Exercise material:
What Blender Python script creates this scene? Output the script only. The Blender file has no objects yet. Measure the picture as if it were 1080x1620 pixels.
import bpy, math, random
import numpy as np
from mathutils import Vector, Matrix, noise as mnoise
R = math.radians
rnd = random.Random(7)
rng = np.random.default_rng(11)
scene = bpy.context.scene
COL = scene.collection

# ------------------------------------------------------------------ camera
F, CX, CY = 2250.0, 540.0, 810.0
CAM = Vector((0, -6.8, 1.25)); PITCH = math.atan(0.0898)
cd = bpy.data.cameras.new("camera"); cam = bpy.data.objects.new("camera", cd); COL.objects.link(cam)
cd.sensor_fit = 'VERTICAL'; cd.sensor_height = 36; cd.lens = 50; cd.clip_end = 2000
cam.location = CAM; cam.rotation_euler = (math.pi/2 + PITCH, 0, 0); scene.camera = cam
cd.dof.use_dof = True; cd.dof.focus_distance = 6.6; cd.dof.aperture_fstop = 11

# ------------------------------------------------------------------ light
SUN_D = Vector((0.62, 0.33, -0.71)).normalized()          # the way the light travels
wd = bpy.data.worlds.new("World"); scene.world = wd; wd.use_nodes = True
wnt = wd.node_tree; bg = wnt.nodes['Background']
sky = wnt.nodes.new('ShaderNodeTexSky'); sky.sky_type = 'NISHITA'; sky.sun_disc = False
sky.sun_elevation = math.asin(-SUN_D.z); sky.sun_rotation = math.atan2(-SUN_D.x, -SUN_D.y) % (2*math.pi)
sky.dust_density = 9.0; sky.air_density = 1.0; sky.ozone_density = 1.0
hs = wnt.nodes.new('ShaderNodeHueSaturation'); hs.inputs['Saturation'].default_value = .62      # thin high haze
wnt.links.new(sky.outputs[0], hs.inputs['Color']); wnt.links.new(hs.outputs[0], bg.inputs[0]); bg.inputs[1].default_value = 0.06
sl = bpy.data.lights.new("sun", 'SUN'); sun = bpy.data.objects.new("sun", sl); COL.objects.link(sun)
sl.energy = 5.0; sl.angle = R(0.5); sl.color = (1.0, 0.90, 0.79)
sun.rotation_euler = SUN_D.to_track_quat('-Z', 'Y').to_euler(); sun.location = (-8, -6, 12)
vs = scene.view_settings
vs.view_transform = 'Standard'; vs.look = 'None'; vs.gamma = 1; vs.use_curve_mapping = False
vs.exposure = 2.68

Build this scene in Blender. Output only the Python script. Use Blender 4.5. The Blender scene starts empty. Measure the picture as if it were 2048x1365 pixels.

Problem to solve: Output every record above exactly as it appears.

Task solution:
What Blender Python script creates this scene? Output the script only. The Blender file has no objects yet. Measure the picture as if it were 1080x1620 pixels.
import bpy, math, random
import numpy as np
from mathutils import Vector, Matrix, noise as mnoise
R = math.radians
rnd = random.Random(7)
rng = np.random.default_rng(11)
scene = bpy.context.scene
COL = scene.collection

# ------------------------------------------------------------------ camera
F, CX, CY = 2250.0, 540.0, 810.0
CAM = Vector((0, -6.8, 1.25)); PITCH = math.atan(0.0898)
cd = bpy.data.cameras.new("camera"); cam = bpy.data.objects.new("camera", cd); COL.objects.link(cam)
cd.sensor_fit = 'VERTICAL'; cd.sensor_height = 36; cd.lens = 50; cd.clip_end = 2000
cam.location = CAM; cam.rotation_euler = (math.pi/2 + PITCH, 0, 0); scene.camera = cam
cd.dof.use_dof = True; cd.dof.focus_distance = 6.6; cd.dof.aperture_fstop = 11

# ------------------------------------------------------------------ light
SUN_D = Vector((0.62, 0.33, -0.71)).normalized()          # the way the light travels
wd = bpy.data.worlds.new("World"); scene.world = wd; wd.use_nodes = True
wnt = wd.node_tree; bg = wnt.nodes['Background']
sky = wnt.nodes.new('ShaderNodeTexSky'); sky.sky_type = 'NISHITA'; sky.sun_disc = False
sky.sun_elevation = math.asin(-SUN_D.z); sky.sun_rotation = math.atan2(-SUN_D.x, -SUN_D.y) % (2*math.pi)
sky.dust_density = 9.0; sky.air_density = 1.0; sky.ozone_density = 1.0
hs = wnt.nodes.new('ShaderNodeHueSaturation'); hs.inputs['Saturation'].default_value = .62      # thin high haze
wnt.links.new(sky.outputs[0], hs.inputs['Color']); wnt.links.new(hs.outputs[0], bg.inputs[0]); bg.inputs[1].default_value = 0.06
sl = bpy.data.lights.new("sun", 'SUN'); sun = bpy.data.objects.new("sun", sl); COL.objects.link(sun)
sl.energy = 5.0; sl.angle = R(0.5); sl.color = (1.0, 0.90, 0.79)
sun.rotation_euler = SUN_D.to_track_quat('-Z', 'Y').to_euler(); sun.location = (-8, -6, 12)
vs = scene.view_settings
vs.view_transform = 'Standard'; vs.look = 'None'; vs.gamma = 1; vs.use_curve_mapping = False
vs.exposure = 2.68

Build this scene in Blender. Output only the Python script. Use Blender 4.5. The Blender scene starts empty. Measure the picture as if it were 2048x1365 pixels.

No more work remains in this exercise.